Please stop telling me what a “noble” and “underappreciated” and “underpaid” job teaching is. Stop calling it a “vocation,” as if my “calling” to become a high school English teacher should be equated with my personal financial sacrifices for the “sake of the children.” Stop tripping over yourselves to tell me how “important” teaching is within our cultural ethos while, at the same time, we can’t find ways to pay teachers more appropriately for their great importance.

I’m tired of the empty rhetoric.

As a country, the United Sates simply does not value teachers as much as we say we do. For example, according to the Organization for Economic Cooperation and Development, our country’s teachers spend the most hours per year (1,080) teaching students (when compared to other developed countries); however, we quickly fall to 11th place in terms of average salaries for teachers with 15 years of experience and an embarrassing 26th place when comparing the average teacher’s salary to the gross domestic product per capita. In fact, an American public school educator with 15 years of experience makes a salary that is 96 percent of our country’s GDP per capita, whereas across the OECD, teachers with the same experience receive 117 percent of the GDP per capita.

Those numbers don’t make me feel very important.

And as a state, we aren’t doing much better.

For the past seven years, our Washington legislature has not found it weighty enough to give our almost 61,600 teachers a cost-of-living increase to salaries. Not one single time in seven years, even though the cumulative rate of inflation for those years is 12.4 percent.

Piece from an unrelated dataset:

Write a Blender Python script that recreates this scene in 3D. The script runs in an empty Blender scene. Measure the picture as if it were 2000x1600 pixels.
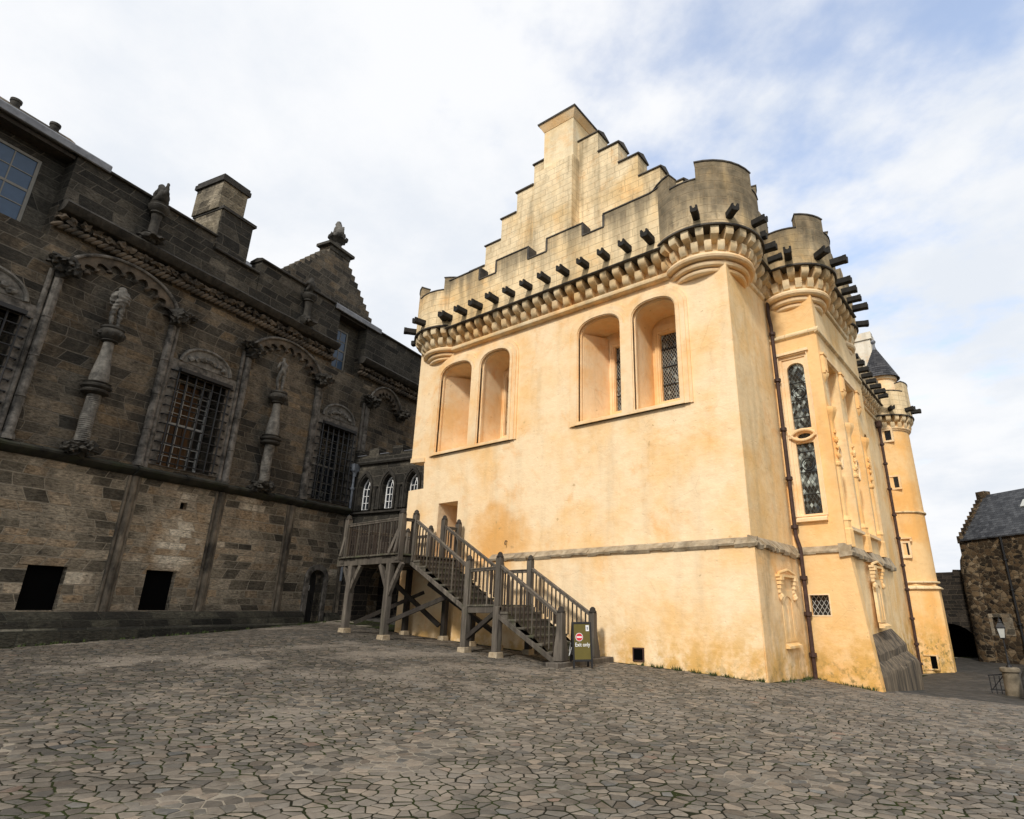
import bpy, bmesh, math, random
import numpy as np
from mathutils import Vector, Matrix, noise as mnoise
from mathutils.geometry import tessellate_polygon, delaunay_2d_cdt
random.seed(7)
PI = math.pi; R = math.radians
sc = bpy.context.scene
COL = sc.collection
ZO = 1.7                                   # eye level above datum; all z below are given relative to eye level
CX, CY = 5.139, -15.152                    # where the photographer stands

# ------------------------------------------------------------------ frames
def FW(a, d, z): return Vector((a, -d, z + ZO))                                   # hall front: d outwards
def FU(a, d, z): return Vector((CX + 1.0079*(a-CX), .12-d, z*1.0079 + ZO))         # hall front, upper wall (set back)
_dl = R(2.3); _c, _s = math.cos(_dl), math.sin(_dl)
def RW(p, q, z): return Vector((q*_c + p*_s, p*_c - q*_s, z + ZO))                 # hall long side: p along, q outwards
PD = (-.2047, .97882); PN = (.97882, .2047); PB = (-14.437, -19.246)
def PW(s, d, z): return Vector((PB[0]+PD[0]*s+PN[0]*d, PB[1]+PD[1]*s+PN[1]*d, z + ZO))   # palace front
QB = (PB[0]+PD[0]*20.2, PB[1]+PD[1]*20.2)
def CW(a, d, z): return Vector((QB[0]+PN[0]*a-PD[0]*d, QB[1]+PN[1]*a-PD[1]*d, z + ZO))   # link passage front
BE = (.816, -.578); BN = (-.578, -.816)
def BW(a, d, z): return Vector((2.8+BE[0]*a+BN[0]*d, 33+BE[1]*a+BN[1]*d, z + ZO))        # stone house front
def WF(x, y, z): return Vector((x, y, z + ZO))
def at(o, rz=0., rx=0.):                                                          # small local frame
    o = Vector(o); m = Matrix.Rotation(rz, 3, 'Z') @ Matrix.Rotation(rx, 3, 'X')
    return lambda x, y, z: o + m @ Vector((x, y, z))
def LF(x, y, z): return Vector((x, y, z))

# ------------------------------------------------------------------ mesh builder
class MB:
    def __init__(s, F): s.F = F; s.v = []; s.f = []; s.g = []
    def add(s, vs, fs):
        s.g.append((len(s.v), len(s.f))); o = len(s.v); s.v += [tuple(v) for v in vs]; s.f += [tuple(i+o for i in f) for f in fs]; return s
    def box(s, a0, a1, d0, d1, z0, z1, ta=0., td=0.):          # ta/td: shrink of the top
        s.add([(a0,d0,z0),(a1,d0,z0),(a1,d1,z0),(a0,d1,z0),(a0+ta,d0+td,z1),(a1-ta,d0+td,z1),(a1-ta,d1-td,z1),(a0+ta,d1-td,z1)],
              [(0,1,2,3),(4,5,6,7),(0,1,5,4),(1,2,6,5),(2,3,7,6),(3,0,4,7)]); return s
    def slab(s, poly, d0, d1, holes=()):                        # polygon in (a,z) between depths d0 (back) and d1 (front)
        loops = [list(poly)] + [list(h) for h in holes]
        flat = [p for l in loops for p in l]; n = len(flat)
        tris = tessellate_polygon([[Vector((p[0],p[1],0)) for p in l] for l in loops])
        fs = [tuple(t) for t in tris] + [tuple(i+n for i in t) for t in tris]
        k = 0
        for l in loops:
            m = len(l)
            for i in range(m):
                j = (i+1) % m; fs.append((k+i, k+j, k+j+n, k+i+n))
            k += m
        s.add([(p[0], d1, p[1]) for p in flat] + [(p[0], d0, p[1]) for p in flat], fs); return s
    def ext(s, poly, a0, a1):                                   # polygon in (d,z) run along a
        n = len(poly)
        tris = tessellate_polygon([[Vector((p[0],p[1],0)) for p in poly]])
        fs = [tuple(t) for t in tris] + [tuple(i+n for i in t) for t in tris] + [(i,(i+1)%n,(i+1)%n+n,i+n) for i in range(n)]
        s.add([(a0,p[0],p[1]) for p in poly]+[(a1,p[0],p[1]) for p in poly], fs); return s
    def lathe(s, prof, ca=0., cd=0., n=16, a0=0., a1=2*PI, cap=True):   # prof [(r,z)]
        full = abs(a1-a0-2*PI) < 1e-6; m = n if full else n+1; vs = []; fs = []
        for r, z in prof:
            for i in range(m):
                t = a0+(a1-a0)*i/n; vs.append((ca+r*math.cos(t), cd+r*math.sin(t), z))
        for k in range(len(prof)-1):
            for i in range(n):
                j = (i+1) % m; fs.append((k*m+i, k*m+j, (k+1)*m+j, (k+1)*m+i))
        if cap and full: fs += [tuple(range(m)), tuple(range((len(prof)-1)*m, len(prof)*m))]
        s.add(vs, fs); return s
    def ring(s, r0, r1, z0, z1, ca, cd, a0, a1, n=10):          # curved wall piece
        vs = []
        for i in range(n+1):
            t = a0+(a1-a0)*i/n; c, w = math.cos(t), math.sin(t)
            vs += [(ca+r0*c,cd+r0*w,z0),(ca+r1*c,cd+r1*w,z0),(ca+r1*c,cd+r1*w,z1),(ca+r0*c,cd+r0*w,z1)]
        fs = [(0,1,2,3),(4*n,4*n+1,4*n+2,4*n+3)]
        for i in range(n):
            for k in range(4): fs.append((4*i+k,4*i+(k+1)%4,4*i+4+(k+1)%4,4*i+4+k))
        s.add(vs, fs); return s
    def tube(s, pts, r, n=8, closed=False):
        P = [Vector(p) for p in pts]; m = len(P); rr = r if isinstance(r, (list, tuple)) else [r]*m; vs = []; fs = []
        up = None
        for i in range(m):
            t = (P[(i+1)%m]-P[i-1]) if closed else (P[min(i+1,m-1)]-P[max(i-1,0)])
            t.normalize()
            if up is None: up = t.orthogonal().normalized()
            up = (up - t*up.dot(t)).normalized(); b = t.cross(up)
            for k in range(n):
                q = 2*PI*k/n; w = P[i] + (up*math.cos(q)+b*math.sin(q))*rr[i]; vs.append(tuple(w))
        for i in range(m if closed else m-1):
            j = (i+1) % m
            for k in range(n): fs.append((i*n+k, i*n+(k+1)%n, j*n+(k+1)%n, j*n+k))
        if not closed: fs += [tuple(range(n)), tuple(range((m-1)*n, m*n))]
        s.add(vs, fs); return s
    def beam(s, p, q, w, h, up=(0,0,1)):                        # rectangular timber between two points
        p, q = Vector(p), Vector(q); t = (q-p).normalized(); u = Vector(up)
        if abs(t.dot(u)) > .99: u = Vector((1,0,0))
        b = t.cross(u).normalized(); u = b.cross(t); vs = []
        for o in (p, q):
            for x, y in ((-1,-1),(1,-1),(1,1),(-1,1)): vs.append(tuple(o + b*(x*w/2) + u*(y*h/2)))
        s.add(vs, [(0,1,2,3),(4,5,6,7),(0,1,5,4),(1,2,6,5),(2,3,7,6),(3,0,4,7)]); return s
    def blob(s, c, r, seed=0., amp=.25, freq=1.6, sub=2):       # rough carved lump
        bm = bmesh.new(); bmesh.ops.create_icosphere(bm, subdivisions=sub, radius=1.)
        rx, ry, rz = r if isinstance(r, (list, tuple)) else (r, r, r); vs = []
        for v in bm.verts:
            k = 1 + amp*mnoise.noise(v.co*freq + Vector((seed*3.1, seed*1.7, seed)))*1.6
            vs.append((c[0]+v.co.x*rx*k, c[1]+v.co.y*ry*k, c[2]+v.co.z*rz*k))
        s.add(vs, [tuple(v.index for v in f.verts) for f in bm.faces]); bm.free(); return s
    def pieces(s, name, m, parent=None, **k):      # every piece an object of its own
        E = s.g[1:] + [(len(s.v), len(s.f))]; out = []
        for (v0, f0), (v1, f1) in zip(s.g, E):
            q = MB(s.F); q.v = s.v[v0:v1]; q.f = [tuple(i-v0 for i in f) for f in s.f[f0:f1]]; out.append(q.build(name, m, parent, **k))
        return out
    def build(s, name, m, parent=None, bevel=0., smooth=35, kind=None):
        P0 = s.v
        W = [s.F(*v) for v in P0]
        if parent is not None:
            o0 = wloc(parent); W = [w-o0 for w in W]
        me = bpy.data.meshes.new(name); me.from_pydata([tuple(w) for w in W], [], s.f)
        bm = bmesh.new(); bm.from_mesh(me); bm.verts.ensure_lookup_table()
        uvl = bm.loops.layers.uv.new('UVMap')
        for f in bm.faces:
            p = [Vector(P0[l.vert.index]) for l in f.loops]
            n = Vector((0,0,0))
            for i in range(len(p)):
                q, w = p[i], p[(i+1)%len(p)]
                n += Vector(((q.y-w.y)*(q.z+w.z), (q.z-w.z)*(q.x+w.x), (q.x-w.x)*(q.y+w.y)))
            ax, ay, az = abs(n.x), abs(n.y), abs(n.z)
            for l, c in zip(f.loops, p):
                if az > 1.3*max(ax, ay): l[uvl].uv = (c.x, c.y)
                elif ax > ay: l[uvl].uv = (c.y + .37, c.z)
                else: l[uvl].uv = (c.x, c.z)
        bmesh.ops.recalc_face_normals(bm, faces=bm.faces)
        if smooth:
            for f in bm.faces: f.smooth = True
            for e in bm.edges:
                if len(e.link_faces) == 2 and e.calc_face_angle(0) > R(smooth): e.smooth = False
        bm.to_mesh(me); bm.free()
        o = bpy.data.objects.new(name, me); COL.objects.link(o)
        if m: me.materials.append(m)
        if parent is not None: o.parent = parent
        if bevel:
            b = o.modifiers.new('edge', 'BEVEL'); b.width = bevel; b.segments = 2; b.limit_method = 'ANGLE'; b.angle_limit = R(50)
        if kind: o['kind'] = kind
        return o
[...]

However, during that same time frame, our state’s minimum wage has increased 15.5 percent to remain the highest in the nation; therefore, our state feels it is worthwhile to put us at the very top for minimum wages even though we are a paltry 23rd in the nation in terms of average teacher salaries. Moreover, our state’s average of $52,232 per year is actually below the U.S. average of $55,418. So, to summarize: highest in the nation for the lowest paid (generally the least educated), yet 5.7 percent below the national average for salaries for teachers (generally some of the most highly educated). And yet we spout endlessly about the importance of education.

Some lawmakers even want to push our state’s minimum wage to an astronomical $15 per hour (twice the national average!) when they can’t seem to find the money to pay our teachers more appropriately. Shameful, to say the least.

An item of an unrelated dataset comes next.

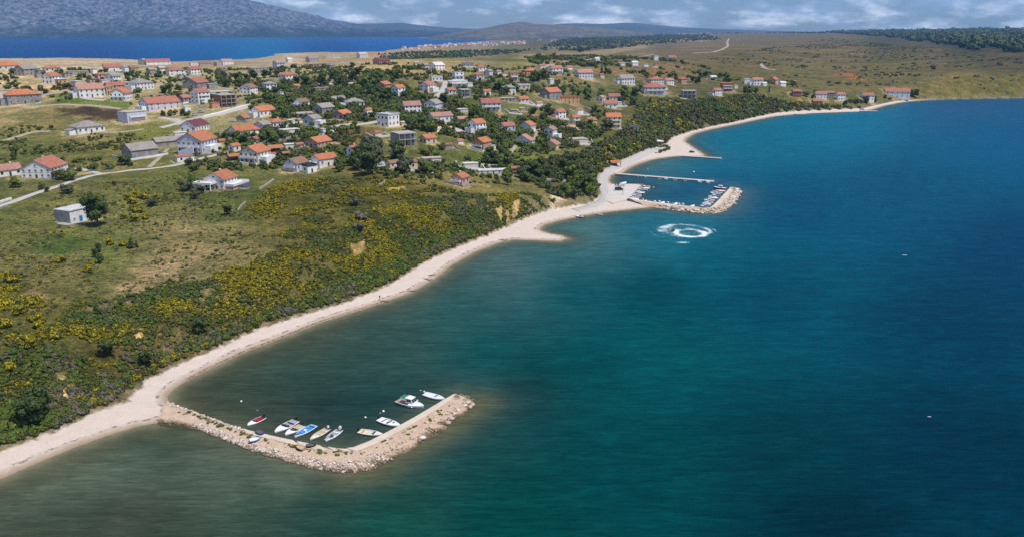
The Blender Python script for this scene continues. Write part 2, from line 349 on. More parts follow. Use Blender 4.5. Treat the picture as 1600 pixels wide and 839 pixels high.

And one other little tidbit: from 2001 until 2012, our state ranked 43rd in the nation when it comes to percentage change in average teacher salaries, coming in at a minus 5.9 percent. Negative! Our state is setting the bar at soaring heights for minimum-wage employees while we allow our teachers’ salaries to drop significantly, especially when one takes into consideration that the cumulative rate of inflation over those years is a staggering 29.7 percent!

According to The Spokesman-Review, Boeing Co.’s new deal with its union employees “drew pleas from politicians who said the deal was necessary to support the area’s economic future;” the “passage of a transportation bill would be the only major business item for the Legislature;” and our local politicians are working hard on a new deal for Spokane police officers, even though these officers have an average yearly compensation that is “87 percent higher than the median household income in Spokane.”

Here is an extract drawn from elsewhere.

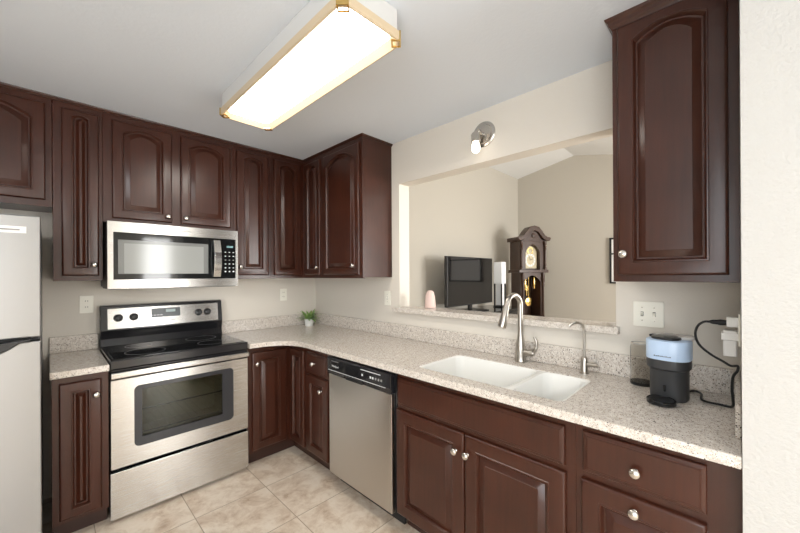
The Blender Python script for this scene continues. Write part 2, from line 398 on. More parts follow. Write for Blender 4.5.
# corner base with two doors
t = thing('corner_base_cabinet', 'dark cherry corner base cabinet right of the range, two doors meeting at the inner corner', 'cabinet', (0, 0, 0))
MB().prism([(-.922, -.002), (-.922, YB+.0195), (YB+.0195, YB+.0195), (YB+.0195, -.8275), (-.002, -.8275), (-.002, -.002)], .1, .8765).build('body', M_wood, t)
MB().prism([(-.922, YB+.019), (-.922, YB), (YB, YB), (YB, -.8275), (YB+.019, -.8275), (YB+.019, YB+.019)], .1, .8765).build('face_frame', M_wood, t)
MB().prism([(-.922, YB+.085), (-.922, YB+.07), (YB+.07, YB+.07), (YB+.07, -.8275), (YB+.085, -.8275), (YB+.085, YB+.085)], 0, .0995).build('toe_kick', M_toe, t)
make_door(t, -.892, .122, .262, .715, YB-.0005, False, (-.862, .754), frame=.05)
d = make_door(t, 0, 0, .205, .715, 0, False, None, frame=.045); d.rotation_euler = (0, 0, R(-90)); d.location = (YB-.0005, -.612, .122)
t = thing('base_cabinet', 'slim dark cherry base cabinet with one drawer over a door, left of the dishwasher', 'cabinet', (YB, -.829, 0), R(-90))
base_body(t, .352)
make_drawer(t, .034, .694, .265, .148, -.0005, (.145, .770))
make_door(t, .034, .122, .272, .555, -.0005, False, (.240, .596), frame=.05)
t = thing('sink_base_cabinet', 'wide dark cherry base cabinet under the sink with two doors and a false drawer front', 'cabinet', (YB, -1.804, 0), R(-90))
base_body(t, .918, z1=.66)
bb = [c for c in t.children if c.name.startswith('face_frame')][0]
bpy.data.objects.remove(bb)
MB().box(0, .918, 0, .019, .1, .8765).build('face_frame', M_wood, t)
MB().box(.001, .019, .0195, .585, .6605, .8765).build('side_panel', M_wood, t); MB().box(.899, .917, .0195, .585, .6605, .8765).build('side_panel', M_wood, t)
make_drawer(t, .008, .698, .875, .145, -.0005, None, 'false_drawer_front')
make_door(t, .003, .108, .438, .567, -.0005, False, (.400, .588), frame=.058)
make_door(t, .446, .108, .440, .567, -.0005, False, (.463, .590), frame=.058)
t = thing('base_cabinet', 'dark cherry base cabinet below the coffee maker, knobbed drawer over a panelled front', 'cabinet', (YB, -2.723, 0), R(-90))
base_body(t, .436)
make_drawer(t, .026, .706, .332, .142, -.0005, (.186, .768))
make_door(t, .020, .122, .338, .556, -.0005, False, (.182, .636), frame=.058)

# ------------------------------------------------------------------ worktops
ZC = .912; ZU = .877; CF = -.633
t = thing('countertop', 'short speckled beige quartz countertop between the fridge and the range', 'countertop', (-1.80, -.3, 0))
def shift(mbx, dx, dy):
    for v in mbx.bm.verts: v.co.x -= dx; v.co.y -= dy
    return mbx
shift(MB().box(-1.920, -1.6865, CF, -.001, ZU, ZC), -1.8, -.3).build('slab', M_quartz, t, bevel=.004)
shift(MB().box(-1.920, -1.6865, -.021, -.001, ZC+.0003, ZC+.105), -1.8, -.3).build('backsplash', M_quartz, t, bevel=.003)
t = thing('countertop', 'long L-shaped speckled beige quartz countertop running from range to right wall with sink cutout', 'countertop', (0, 0, 0))
rr = .25; out = [(-.922, -.001), (-.001, -.001), (-.001, -3.1542), (CF, -3.1542)]
for k in range(11):
    a = R(0 + 90*k/10); out.append((CF-rr+rr*math.cos(a), CF-rr+rr*math.sin(a)))
out.append((-.922, CF))
SX0, SX1, SY0, SY1 = -.550, -.168, -2.662, -1.908
hole = rrect(SX0, SX1, SY0, SY1, .035, 6)
bm = bmesh.new(); 
def ring(pts, z): 
    v = [bm.verts.new((a, b, z)) for a, b in pts]; e = [bm.edges.new((v[i], v[(i+1) % len(v)])) for i in range(len(v))]; return v, e
v1, e1 = ring(out, ZC); v2, e2 = ring(hole, ZC)
res = bmesh.ops.triangle_fill(bm, edges=e1+e2, use_beauty=True)
fs = list(bm.faces)
ex = bmesh.ops.extrude_face_region(bm, geom=fs)
for v in [g for g in ex['geom'] if isinstance(g, bmesh.types.BMVert)]: v.co.z = ZU
mb = MB(); mb.bm.free(); mb.bm = bm
mb.build('slab', M_quartz, t, bevel=.004)
MB().box(-.922, -.0215, -.021, -.001, ZC+.0003, ZC+.105).build('backsplash', M_quartz, t, bevel=.003)
MB().box(-.021, -.001, -3.1542, -.001, ZC+.0003, ZC+.105).build('backsplash', M_quartz, t, bevel=.003)
MB().box(-.50, -.0215, -3.1542, -3.1402, ZC+.0003, ZC+.105).build('backsplash', M_quartz, t, bevel=.003)
# sill of the pass-through
t = MB().box(-.045, .15, -2.720, OY0-.001, 1.1135, 1.148)
t.box(-.045, -.0005, -2.737, -2.7199, 1.1135, 1.148); t.box(-.045, -.0005, OY0-.0012, -1.190, 1.1135, 1.148)
o = t.build('window_sill', M_quartz, bevel=.002); tag(o, 'speckled quartz sill ledge along the bottom of the pass-through opening', 'sill')

# ------------------------------------------------------------------ sink
t = thing('kitchen_sink', 'white undermount double-bowl sink set into the long countertop', 'sink', (-.35, -2.29, 0))
def cell(y0, y1, left):      # outer outline of one half of the sink, round only at its outer corners
    pts = rrect(SX0+.0006, SX1-.0006, y0, y1, .034, 6); out = []
    for k, (a, b) in enumerate(pts):
        q = k//7                                  # corner index: 0 (+x,+y) 1 (-x,+y) 2 (-x,-y) 3 (+x,-y)
        inner = q in ((2, 3) if left else (0, 1))
        if inner: a = (SX1-.0006) if q in (0, 3) else (SX0+.0006); b = (y1 if q in (0, 1) else y0); a += (k % 7)*1e-5*(-1 if q in (0, 3) else 1)
        out.append((a, b))
    return out
def bowl_loops(y0, y1, left, iy0, iy1, depth, rc):
    def L(dr, z, r=rc): return [(a+.35, b+2.29, z) for a, b in rrect(SX0+.008+dr, SX1-.008-dr, iy0+dr, iy1-dr, r, 6)]
    C = cell(y0, y1, left); T = .909
    return [[(a+.35, b+2.29, T-.012) for a, b in C], [(a+.35, b+2.29, T) for a, b in C], L(0, T-.001), L(.004, T-.006), L(.010, .80), L(.018, T-depth+.03), L(.028, T-depth+.010), L(.046, T-depth+.001), L(.06, T-depth)]
for nm, yy0, yy1, lf_, a, b, dp in (('large_bowl', -2.4295, SY1-.0006, True, -2.418, SY1-.008, .22), ('small_bowl', SY0+.0006, -2.4305, False, SY0+.008, -2.443, .18)):
    o = MB().loops(bowl_loops(yy0, yy1, lf_, a, b, dp, .045), cap0=False, cap1=True).build(nm, M_sink, t, smooth=True)
    cy = (a+b)/2+2.29
    MB().lathe([(.0001, .0025), (.018, .0025), (.030, .003), (.042, .004), (.044, .0005), (.0001, .0003)], 24, (0.0, cy, .909-dp)).build('drain', M_nickel, o, smooth=True)

# ------------------------------------------------------------------ faucets
t = thing('kitchen_faucet', 'tall brushed nickel gooseneck pull-down faucet behind the sink with side lever', 'faucet', (-.072, -2.266, ZC))
MB().lathe([(.030, 0.0005), (.032, .004), (.030, .012), (.028, .03), (.0285, .06), (.026, .09), (.020, .125), (.0155, .15), (.0145, .17)], 24).build('body', M_nickel, t, smooth=True)
top = .375; rad = .055
dirv = Vector((-.97, .22, 0)).normalized()
pts = [Vector((0, 0, .165)), Vector((0, 0, .24)), Vector((0, 0, top-rad))]
for k in range(1, 15):
    a = math.pi*k/15*.99; pts.append(dirv*(rad-rad*math.cos(a)) + Vector((0, 0, top-rad+rad*math.sin(a))))
MB().tube(pts, .0145, 16).build('spout', M_nickel, t, smooth=True)
e = pts[-1]; dd = (pts[-1]-pts[-2]).normalized()
MB().tube([e+dd*.002, e+dd*.02, e+dd*.07, e+dd*.132, e+dd*.137], [.0145, .016, .019, .0235, .022], 18).build('spray_head', M_nickel, t, smooth=True)
MB().tube([(0, -.015, .055), (0, -.068, .055), (0, -.078, .055)], [.018, .018, .014], 14).build('lever_hub', M_nickel, t, smooth=True)
MB().tube(smooth_path([(0, -.070, .060), (.0, -.088, .085), (.0, -.090, .12), (.0, -.078, .148)], 5), [.010]*6+[.008]*5+[.007]*4+[.006], 10).build('lever', M_nickel, t, smooth=True)
t = thing('filter_faucet', 'small slim gooseneck drinking water tap right of the main faucet', 'faucet', (-.073, -2.598, ZC))
MB().lathe([(.022, .0005), (.022, .006), (.0175, .008), (.0165, .012), (.0165, .075), (.013, .08), (.007, .082)], 20).build('body', M_nickel, t, smooth=True)
pts = [Vector((0, 0, .078)), Vector((0, 0, .15)), Vector((0, 0, .212))]; rad = .038; dv = Vector((-.62, .78, 0)).normalized()
for k in range(1, 13):
    a = math.pi*k/12*.86; pts.append(dv*(rad-rad*math.cos(a)) + Vector((0, 0, .212+rad*math.sin(a))))
MB().tube(pts, .0062, 10).build('spout', M_nickel, t, smooth=True)
MB().tube([(0, -.012, .046), (0, -.062, .046)], .0100, 12).tube([(0, -.054, .046), (0, -.056, .082)], .0032, 8).build('lever', M_nickel, t, smooth=True)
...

I don’t bring these up to sound bitter, for I’m not; I simply mention them for a basis for cultural comparison, especially with regard to how our politicians are involved in each of these matters.

And their involvement exemplifies what matters to them. Our state’s teachers do not.

There’s a cliché in our culture that states, “Put your money where your mouth is.” Although I tend to cringe at clichés, I find this one particularly appropriate. If our culture values teachers, then our lawmakers should pay us; if our culture doesn’t, then please stop lying to us.

Robert Archer is a Shadle Park High School teacher.